◆ **What you are asked to do**: Only the lines from the line containing "What Blender Python" through the line containing "scene.camera = cam" should be reproduced, please, with no pictures.

[START Task input]

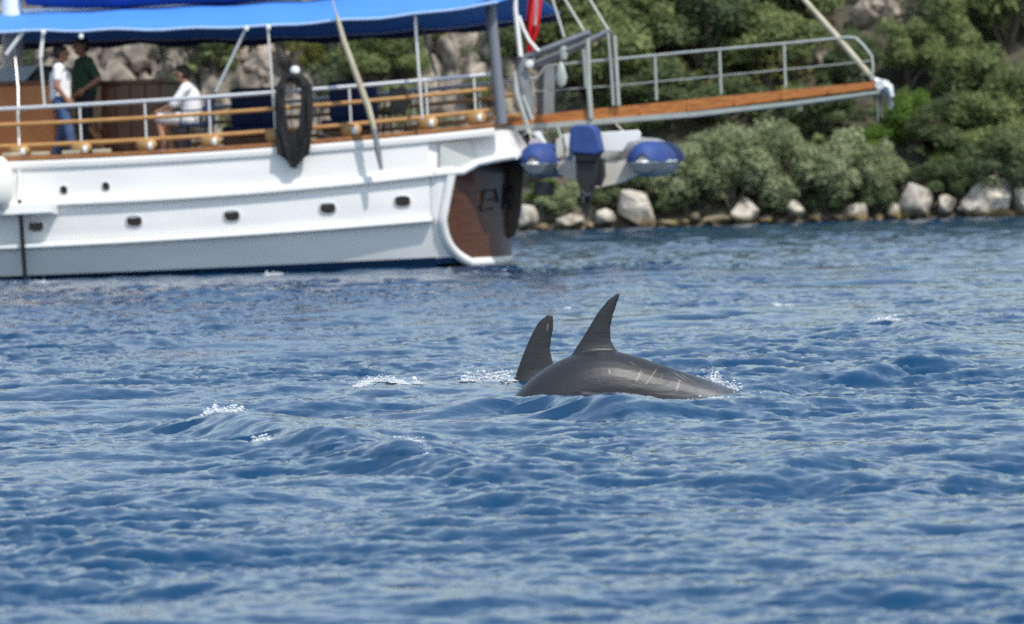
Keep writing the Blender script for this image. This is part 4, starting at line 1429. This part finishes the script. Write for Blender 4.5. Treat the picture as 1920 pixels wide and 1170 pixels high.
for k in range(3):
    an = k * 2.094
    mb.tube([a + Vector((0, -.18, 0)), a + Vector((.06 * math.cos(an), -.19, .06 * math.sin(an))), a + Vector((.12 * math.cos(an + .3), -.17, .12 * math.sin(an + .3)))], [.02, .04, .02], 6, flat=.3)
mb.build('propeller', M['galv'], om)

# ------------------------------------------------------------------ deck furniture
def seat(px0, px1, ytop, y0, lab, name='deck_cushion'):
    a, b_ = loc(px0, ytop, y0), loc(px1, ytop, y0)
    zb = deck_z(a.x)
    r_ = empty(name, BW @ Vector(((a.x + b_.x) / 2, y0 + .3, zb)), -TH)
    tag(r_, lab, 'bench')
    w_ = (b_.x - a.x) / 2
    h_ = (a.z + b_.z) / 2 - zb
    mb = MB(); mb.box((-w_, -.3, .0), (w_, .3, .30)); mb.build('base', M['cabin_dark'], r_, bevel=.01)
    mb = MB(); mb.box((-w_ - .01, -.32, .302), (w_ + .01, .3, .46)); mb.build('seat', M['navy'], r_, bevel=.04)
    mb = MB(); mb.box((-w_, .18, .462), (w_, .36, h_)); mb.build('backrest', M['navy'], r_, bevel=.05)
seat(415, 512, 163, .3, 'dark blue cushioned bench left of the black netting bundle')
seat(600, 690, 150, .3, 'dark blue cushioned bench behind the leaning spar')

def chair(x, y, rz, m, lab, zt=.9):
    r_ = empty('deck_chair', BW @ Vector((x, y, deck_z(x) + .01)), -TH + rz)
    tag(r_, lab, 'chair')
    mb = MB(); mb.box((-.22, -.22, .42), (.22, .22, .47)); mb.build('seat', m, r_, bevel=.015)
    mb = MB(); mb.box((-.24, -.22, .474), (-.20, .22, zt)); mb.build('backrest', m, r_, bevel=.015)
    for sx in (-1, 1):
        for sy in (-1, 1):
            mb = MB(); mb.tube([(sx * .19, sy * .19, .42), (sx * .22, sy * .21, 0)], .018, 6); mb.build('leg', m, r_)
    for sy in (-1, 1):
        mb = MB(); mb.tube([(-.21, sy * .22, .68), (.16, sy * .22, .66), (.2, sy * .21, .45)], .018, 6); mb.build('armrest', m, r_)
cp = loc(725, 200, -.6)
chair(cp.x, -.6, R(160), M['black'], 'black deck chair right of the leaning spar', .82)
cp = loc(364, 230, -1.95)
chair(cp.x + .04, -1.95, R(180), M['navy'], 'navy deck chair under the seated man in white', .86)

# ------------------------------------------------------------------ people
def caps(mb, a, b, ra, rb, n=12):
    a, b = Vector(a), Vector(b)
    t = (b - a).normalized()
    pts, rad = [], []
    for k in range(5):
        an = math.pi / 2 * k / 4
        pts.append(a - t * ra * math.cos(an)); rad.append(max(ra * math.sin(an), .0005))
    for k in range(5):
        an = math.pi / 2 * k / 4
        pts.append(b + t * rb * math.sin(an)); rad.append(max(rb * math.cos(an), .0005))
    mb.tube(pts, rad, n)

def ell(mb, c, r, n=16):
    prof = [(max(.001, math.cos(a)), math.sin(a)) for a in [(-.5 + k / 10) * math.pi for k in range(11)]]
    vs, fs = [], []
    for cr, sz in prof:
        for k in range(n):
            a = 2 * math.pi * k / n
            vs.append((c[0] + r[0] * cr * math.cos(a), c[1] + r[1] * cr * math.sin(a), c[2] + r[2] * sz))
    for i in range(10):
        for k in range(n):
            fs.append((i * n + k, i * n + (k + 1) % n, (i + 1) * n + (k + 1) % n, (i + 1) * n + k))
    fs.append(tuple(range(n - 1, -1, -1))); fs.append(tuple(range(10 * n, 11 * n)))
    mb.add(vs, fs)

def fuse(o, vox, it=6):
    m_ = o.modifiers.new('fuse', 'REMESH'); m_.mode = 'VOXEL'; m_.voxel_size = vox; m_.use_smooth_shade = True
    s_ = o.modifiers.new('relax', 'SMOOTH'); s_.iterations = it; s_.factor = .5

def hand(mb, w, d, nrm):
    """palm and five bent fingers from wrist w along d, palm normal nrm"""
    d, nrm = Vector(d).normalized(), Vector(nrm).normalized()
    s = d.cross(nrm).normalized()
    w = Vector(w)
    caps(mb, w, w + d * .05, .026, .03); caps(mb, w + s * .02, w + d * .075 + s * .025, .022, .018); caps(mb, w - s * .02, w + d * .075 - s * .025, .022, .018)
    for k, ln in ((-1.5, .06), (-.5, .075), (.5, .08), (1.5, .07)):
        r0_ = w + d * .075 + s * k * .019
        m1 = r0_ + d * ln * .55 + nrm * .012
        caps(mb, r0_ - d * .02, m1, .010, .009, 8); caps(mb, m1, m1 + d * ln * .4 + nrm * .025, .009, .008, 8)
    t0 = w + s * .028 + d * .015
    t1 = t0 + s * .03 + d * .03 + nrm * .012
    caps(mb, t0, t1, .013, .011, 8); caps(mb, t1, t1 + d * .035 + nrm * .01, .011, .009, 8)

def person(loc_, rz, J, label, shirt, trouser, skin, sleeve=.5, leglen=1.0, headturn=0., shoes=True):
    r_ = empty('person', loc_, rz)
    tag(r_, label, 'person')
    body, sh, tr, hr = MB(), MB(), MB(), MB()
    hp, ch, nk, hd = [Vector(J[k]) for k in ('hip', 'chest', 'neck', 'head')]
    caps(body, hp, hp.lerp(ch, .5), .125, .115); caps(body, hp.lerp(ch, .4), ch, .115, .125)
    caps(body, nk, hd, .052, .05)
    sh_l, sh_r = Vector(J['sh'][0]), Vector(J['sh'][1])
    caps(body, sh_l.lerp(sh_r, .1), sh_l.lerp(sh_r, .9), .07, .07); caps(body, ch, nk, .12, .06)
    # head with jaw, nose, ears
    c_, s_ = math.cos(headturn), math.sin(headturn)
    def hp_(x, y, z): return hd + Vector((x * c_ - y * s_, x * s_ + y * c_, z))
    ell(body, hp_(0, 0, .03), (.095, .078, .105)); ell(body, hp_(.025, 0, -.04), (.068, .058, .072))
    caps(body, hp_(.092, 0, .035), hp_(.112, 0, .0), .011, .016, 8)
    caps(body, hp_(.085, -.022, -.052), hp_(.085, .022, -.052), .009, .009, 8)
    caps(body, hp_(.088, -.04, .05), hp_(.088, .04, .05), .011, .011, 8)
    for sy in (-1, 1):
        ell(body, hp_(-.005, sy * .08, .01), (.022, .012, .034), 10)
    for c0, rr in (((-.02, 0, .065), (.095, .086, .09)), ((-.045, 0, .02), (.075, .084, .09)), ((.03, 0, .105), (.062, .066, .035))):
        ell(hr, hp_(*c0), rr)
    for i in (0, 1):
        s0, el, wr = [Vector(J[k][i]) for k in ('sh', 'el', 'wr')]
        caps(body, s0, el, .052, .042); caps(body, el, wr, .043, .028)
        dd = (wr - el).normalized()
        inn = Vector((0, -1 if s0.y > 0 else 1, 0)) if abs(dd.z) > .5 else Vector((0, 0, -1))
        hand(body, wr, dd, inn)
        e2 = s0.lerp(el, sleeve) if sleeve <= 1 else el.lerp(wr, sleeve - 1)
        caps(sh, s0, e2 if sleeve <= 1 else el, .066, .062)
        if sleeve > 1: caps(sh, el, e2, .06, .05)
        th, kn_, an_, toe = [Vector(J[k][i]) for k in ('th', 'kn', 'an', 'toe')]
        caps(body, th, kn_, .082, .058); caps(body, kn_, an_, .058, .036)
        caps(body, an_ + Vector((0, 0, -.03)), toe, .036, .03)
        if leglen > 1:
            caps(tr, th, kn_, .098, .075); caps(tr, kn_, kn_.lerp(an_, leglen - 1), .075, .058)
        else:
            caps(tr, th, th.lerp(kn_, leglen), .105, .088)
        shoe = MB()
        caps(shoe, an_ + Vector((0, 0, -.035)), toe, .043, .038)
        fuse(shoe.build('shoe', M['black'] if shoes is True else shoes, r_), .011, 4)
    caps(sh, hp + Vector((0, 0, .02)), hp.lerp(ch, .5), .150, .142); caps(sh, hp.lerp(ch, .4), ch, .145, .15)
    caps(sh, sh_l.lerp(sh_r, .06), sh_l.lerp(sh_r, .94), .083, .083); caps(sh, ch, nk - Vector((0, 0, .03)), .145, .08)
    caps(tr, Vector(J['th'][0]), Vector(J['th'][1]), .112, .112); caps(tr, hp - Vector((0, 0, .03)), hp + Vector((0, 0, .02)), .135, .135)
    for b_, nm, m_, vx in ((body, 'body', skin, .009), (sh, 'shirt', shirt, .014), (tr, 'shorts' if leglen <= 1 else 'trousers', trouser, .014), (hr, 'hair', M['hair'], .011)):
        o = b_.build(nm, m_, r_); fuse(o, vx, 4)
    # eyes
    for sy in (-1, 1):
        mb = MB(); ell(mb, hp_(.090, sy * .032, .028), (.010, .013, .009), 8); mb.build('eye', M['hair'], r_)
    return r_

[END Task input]
[START Task input]

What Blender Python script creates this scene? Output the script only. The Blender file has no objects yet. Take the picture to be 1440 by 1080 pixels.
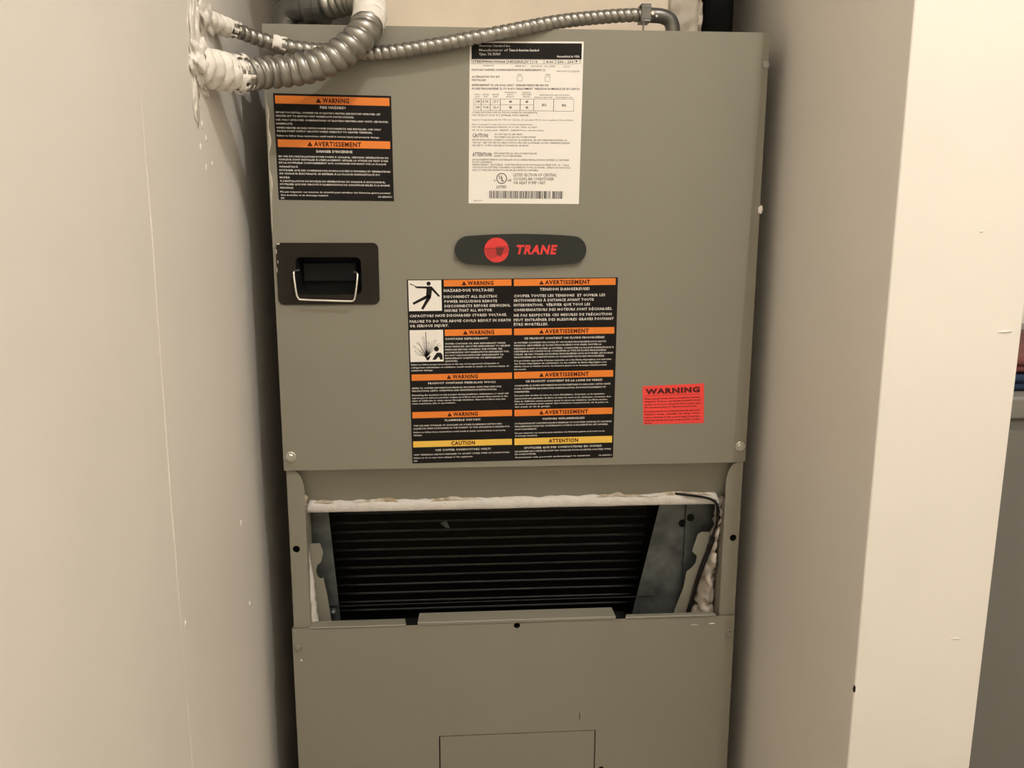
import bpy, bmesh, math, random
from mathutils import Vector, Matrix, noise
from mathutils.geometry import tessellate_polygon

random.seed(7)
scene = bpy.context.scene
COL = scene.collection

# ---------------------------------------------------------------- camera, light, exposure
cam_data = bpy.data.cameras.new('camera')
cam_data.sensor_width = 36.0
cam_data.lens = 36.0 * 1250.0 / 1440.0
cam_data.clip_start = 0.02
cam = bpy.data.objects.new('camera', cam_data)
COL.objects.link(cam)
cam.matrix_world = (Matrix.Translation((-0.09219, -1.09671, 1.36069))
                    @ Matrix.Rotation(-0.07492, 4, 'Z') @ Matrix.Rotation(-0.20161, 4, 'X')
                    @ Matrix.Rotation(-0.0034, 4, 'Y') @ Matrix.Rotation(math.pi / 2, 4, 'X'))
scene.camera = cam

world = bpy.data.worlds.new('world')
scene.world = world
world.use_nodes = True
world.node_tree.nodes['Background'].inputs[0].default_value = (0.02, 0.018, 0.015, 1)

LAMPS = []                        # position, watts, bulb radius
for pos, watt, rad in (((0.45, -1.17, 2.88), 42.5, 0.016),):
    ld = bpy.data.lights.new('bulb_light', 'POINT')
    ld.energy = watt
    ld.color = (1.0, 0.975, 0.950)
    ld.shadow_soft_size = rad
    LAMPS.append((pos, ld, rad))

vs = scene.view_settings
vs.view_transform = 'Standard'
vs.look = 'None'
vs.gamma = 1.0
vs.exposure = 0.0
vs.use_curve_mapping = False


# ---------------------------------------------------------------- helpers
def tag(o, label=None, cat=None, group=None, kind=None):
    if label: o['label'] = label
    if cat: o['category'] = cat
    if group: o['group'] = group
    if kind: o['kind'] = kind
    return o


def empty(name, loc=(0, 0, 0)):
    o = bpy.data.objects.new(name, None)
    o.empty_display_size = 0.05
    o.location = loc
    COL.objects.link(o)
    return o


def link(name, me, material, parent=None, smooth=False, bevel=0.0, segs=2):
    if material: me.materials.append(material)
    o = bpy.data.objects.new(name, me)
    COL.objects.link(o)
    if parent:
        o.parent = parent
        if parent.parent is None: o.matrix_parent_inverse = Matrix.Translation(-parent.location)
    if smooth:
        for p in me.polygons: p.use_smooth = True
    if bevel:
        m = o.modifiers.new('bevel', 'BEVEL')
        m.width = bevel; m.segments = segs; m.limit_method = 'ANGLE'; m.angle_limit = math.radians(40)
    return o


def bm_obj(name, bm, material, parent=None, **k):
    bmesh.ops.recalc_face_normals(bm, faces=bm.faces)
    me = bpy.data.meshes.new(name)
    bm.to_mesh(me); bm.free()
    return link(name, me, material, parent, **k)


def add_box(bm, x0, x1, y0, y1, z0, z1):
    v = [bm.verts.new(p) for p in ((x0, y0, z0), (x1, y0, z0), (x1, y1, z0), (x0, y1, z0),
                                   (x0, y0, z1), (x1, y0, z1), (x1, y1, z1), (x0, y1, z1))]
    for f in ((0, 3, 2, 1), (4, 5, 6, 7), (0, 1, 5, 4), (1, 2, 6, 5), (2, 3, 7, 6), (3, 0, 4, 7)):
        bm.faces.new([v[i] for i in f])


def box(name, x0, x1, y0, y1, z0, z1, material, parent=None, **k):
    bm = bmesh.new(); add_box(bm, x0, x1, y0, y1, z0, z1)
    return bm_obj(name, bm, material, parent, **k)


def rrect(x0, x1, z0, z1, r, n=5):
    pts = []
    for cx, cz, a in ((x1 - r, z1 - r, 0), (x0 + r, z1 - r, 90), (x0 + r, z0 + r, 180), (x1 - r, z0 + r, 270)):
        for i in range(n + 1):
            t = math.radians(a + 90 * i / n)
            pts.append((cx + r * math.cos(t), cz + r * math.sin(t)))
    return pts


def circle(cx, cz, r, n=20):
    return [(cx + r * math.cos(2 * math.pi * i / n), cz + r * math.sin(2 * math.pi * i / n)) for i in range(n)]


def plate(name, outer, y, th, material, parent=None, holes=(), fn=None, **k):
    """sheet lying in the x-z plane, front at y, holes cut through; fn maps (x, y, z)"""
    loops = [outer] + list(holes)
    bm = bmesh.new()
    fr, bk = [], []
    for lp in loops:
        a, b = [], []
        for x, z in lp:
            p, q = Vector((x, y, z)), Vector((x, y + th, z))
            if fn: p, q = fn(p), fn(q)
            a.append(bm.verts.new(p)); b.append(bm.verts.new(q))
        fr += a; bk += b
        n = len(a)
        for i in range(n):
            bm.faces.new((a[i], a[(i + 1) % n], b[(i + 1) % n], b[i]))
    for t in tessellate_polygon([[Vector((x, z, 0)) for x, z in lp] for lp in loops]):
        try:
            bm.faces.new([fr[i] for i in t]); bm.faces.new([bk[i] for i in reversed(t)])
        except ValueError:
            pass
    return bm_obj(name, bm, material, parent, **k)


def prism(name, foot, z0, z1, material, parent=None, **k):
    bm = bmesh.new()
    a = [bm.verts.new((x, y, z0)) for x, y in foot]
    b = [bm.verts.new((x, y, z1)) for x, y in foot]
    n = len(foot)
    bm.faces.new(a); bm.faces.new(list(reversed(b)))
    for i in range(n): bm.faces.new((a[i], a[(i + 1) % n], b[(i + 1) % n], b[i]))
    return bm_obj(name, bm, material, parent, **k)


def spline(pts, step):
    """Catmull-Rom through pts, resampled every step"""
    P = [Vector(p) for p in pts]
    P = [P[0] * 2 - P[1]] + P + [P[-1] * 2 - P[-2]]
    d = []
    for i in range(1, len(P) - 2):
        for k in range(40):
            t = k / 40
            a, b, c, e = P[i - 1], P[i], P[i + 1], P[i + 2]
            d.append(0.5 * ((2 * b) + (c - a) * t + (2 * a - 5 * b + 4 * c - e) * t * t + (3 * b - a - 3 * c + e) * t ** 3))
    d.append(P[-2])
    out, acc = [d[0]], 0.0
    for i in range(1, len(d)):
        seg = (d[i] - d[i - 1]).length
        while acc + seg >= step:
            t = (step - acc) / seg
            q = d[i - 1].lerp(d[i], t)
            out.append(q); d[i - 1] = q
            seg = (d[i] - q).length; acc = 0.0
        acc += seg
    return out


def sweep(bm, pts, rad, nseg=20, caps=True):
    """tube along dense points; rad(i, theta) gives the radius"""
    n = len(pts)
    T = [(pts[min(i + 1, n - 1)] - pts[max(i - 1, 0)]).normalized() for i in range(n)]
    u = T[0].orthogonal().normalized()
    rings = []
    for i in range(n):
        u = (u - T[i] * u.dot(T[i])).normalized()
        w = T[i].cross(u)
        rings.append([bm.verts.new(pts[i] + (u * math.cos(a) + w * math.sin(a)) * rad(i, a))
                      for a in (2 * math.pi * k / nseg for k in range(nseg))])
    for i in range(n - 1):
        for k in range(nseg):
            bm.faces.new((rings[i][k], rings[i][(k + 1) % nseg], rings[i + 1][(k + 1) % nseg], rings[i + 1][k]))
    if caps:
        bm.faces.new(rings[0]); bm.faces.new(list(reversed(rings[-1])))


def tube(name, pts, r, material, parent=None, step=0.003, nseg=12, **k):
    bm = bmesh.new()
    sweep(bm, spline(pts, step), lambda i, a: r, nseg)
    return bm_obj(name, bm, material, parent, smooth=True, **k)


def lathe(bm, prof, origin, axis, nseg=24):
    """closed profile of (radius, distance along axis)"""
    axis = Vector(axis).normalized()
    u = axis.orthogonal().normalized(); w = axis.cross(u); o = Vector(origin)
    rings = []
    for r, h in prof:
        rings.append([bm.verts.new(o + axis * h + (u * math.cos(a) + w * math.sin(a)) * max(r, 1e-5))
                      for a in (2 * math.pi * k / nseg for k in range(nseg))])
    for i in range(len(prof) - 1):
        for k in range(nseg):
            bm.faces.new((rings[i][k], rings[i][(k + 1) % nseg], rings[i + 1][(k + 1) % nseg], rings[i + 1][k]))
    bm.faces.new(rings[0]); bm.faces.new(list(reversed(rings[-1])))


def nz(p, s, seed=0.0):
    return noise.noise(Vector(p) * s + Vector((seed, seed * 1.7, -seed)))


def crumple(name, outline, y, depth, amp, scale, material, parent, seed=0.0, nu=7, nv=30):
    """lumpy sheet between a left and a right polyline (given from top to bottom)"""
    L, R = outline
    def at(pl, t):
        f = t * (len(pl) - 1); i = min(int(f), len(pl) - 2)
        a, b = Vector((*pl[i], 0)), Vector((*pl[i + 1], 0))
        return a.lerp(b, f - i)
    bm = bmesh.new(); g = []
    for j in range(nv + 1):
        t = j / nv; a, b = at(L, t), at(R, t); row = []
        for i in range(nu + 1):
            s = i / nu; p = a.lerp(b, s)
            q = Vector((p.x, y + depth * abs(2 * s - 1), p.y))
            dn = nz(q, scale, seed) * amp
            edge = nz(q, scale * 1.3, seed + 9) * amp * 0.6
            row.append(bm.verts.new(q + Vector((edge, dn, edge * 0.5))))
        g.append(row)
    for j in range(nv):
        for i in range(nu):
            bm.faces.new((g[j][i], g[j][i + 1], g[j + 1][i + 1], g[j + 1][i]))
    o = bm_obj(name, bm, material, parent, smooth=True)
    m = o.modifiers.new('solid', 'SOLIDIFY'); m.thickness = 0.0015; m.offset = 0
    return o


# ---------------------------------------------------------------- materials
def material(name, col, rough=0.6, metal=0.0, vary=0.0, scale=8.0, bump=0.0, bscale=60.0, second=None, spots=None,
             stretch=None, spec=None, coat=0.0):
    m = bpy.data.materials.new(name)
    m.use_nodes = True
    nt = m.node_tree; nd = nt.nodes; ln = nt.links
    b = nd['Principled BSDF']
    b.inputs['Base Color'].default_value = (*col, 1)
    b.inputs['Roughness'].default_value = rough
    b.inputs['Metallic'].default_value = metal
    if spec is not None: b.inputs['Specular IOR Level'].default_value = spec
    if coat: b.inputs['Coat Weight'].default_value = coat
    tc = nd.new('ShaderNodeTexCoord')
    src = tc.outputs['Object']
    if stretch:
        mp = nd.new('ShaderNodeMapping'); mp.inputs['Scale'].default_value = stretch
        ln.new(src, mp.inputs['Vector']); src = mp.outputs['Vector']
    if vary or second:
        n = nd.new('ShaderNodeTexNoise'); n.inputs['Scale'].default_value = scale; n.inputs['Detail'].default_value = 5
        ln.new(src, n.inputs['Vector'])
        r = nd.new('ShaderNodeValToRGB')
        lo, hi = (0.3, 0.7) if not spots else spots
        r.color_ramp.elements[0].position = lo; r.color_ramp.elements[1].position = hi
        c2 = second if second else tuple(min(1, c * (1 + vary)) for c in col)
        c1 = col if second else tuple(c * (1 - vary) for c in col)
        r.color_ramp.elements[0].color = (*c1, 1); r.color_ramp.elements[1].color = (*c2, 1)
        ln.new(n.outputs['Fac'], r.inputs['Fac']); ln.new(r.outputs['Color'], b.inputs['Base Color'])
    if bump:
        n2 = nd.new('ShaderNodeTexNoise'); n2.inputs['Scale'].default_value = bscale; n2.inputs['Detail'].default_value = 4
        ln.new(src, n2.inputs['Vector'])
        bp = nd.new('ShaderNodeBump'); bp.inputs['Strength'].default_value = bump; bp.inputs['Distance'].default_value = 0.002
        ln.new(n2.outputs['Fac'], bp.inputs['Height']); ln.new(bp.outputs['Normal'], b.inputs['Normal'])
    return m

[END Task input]

◆ **Solution to the exercise**:
What Blender Python script creates this scene? Output the script only. The Blender file has no objects yet. Take the picture to be 1440 by 1080 pixels.
import bpy, bmesh, math, random
from mathutils import Vector, Matrix, noise
from mathutils.geometry import tessellate_polygon

random.seed(7)
scene = bpy.context.scene
COL = scene.collection

# ---------------------------------------------------------------- camera, light, exposure
cam_data = bpy.data.cameras.new('camera')
cam_data.sensor_width = 36.0
cam_data.lens = 36.0 * 1250.0 / 1440.0
cam_data.clip_start = 0.02
cam = bpy.data.objects.new('camera', cam_data)
COL.objects.link(cam)
cam.matrix_world = (Matrix.Translation((-0.09219, -1.09671, 1.36069))
                    @ Matrix.Rotation(-0.07492, 4, 'Z') @ Matrix.Rotation(-0.20161, 4, 'X')
                    @ Matrix.Rotation(-0.0034, 4, 'Y') @ Matrix.Rotation(math.pi / 2, 4, 'X'))
scene.camera = cam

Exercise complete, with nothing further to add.